A deep reinforcement learning assisted task offloading and resource allocation approach towards self-driving object detection

Abstract

With the development of communication technology and mobile edge computing (MEC), self-driving has received more and more research interests. However, most object detection tasks for self-driving vehicles are still performed at vehicle terminals, which often requires a trade-off between detection accuracy and speed. To achieve efficient object detection without sacrificing accuracy, we propose an end–edge collaboration object detection approach based on Deep Reinforcement Learning (DRL) with a task prioritization mechanism. We use a time utility function to measure the efficiency of object detection task and aim to provide an online approach to maximize the average sum of the time utilities in all slots. Since this is an NP-hard mixed-integer nonlinear programming (MINLP) problem, we propose an online approach for task offloading and resource allocation based on Deep Reinforcement learning and Piecewise Linearization (DRPL).
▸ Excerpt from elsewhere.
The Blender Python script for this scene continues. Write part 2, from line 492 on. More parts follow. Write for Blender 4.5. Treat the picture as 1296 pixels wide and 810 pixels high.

A deep neural network (DNN) is implemented as a flexible solution for learning offloading strategies based on road traffic conditions and wireless network environment, which can significantly reduce computational complexity. In addition, to accelerate DRPL network convergence, DNN outputs are grouped by in-vehicle cameras to form offloading strategies via permutation. Numerical results show that the DRPL scheme is at least 10% more effective and superior in terms of time utility compared to several representative offloading schemes for various vehicle local computing resource scenarios.